The "Time-Resolved Observations of Precipitation structure and storm Intensity with a Constellation of Smallsats" (TROPICS) mission has a goal of providing nearly all-weather observations of three-dimensional temperature and humidity, as well as cloud ice and precipitation horizontal structure, at high temporal resolution to conduct high-value science investigations of tropical cyclones. The mission comprises a constellation of six identical Space Vehicles (SVs) conforming to the 3U form factor and hosting a passive microwave spectrometer payload. This dataset is produced from the Pathfinder satellite, a single 3U small satellite, which has launched previous to the constellation, on a sun-synchronous orbital plane.

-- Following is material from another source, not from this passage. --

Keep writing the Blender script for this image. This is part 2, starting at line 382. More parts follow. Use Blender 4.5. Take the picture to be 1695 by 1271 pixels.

Each SV hosts an identical high-performance spectrometer named the TROPICS Millimeter-wave Sounder (TMS) that will provide temperature profiles using seven channels near the 118.75-GHz oxygen absorption line, water vapor profiles using three channels near the 183-GHz water vapor absorption line, imagery in a single channel near 90 GHz for precipitation measurements (when combined with higher resolution water vapor channels), and a single channel near 205 GHz that is more sensitive to cloud-sized ice particles.

This dataset is from the Pathfinder satellite, as the Beta version of the Level 1B geolocated brightness temperatures (radiance) in units of kelvins that are timestamped to UTC and are reported at native spatial resolutions. Each TROPICS netCDF file contains a granule of data with 81 spots and approximately 2880 scans, where a granule is defined as an orbit's worth of data.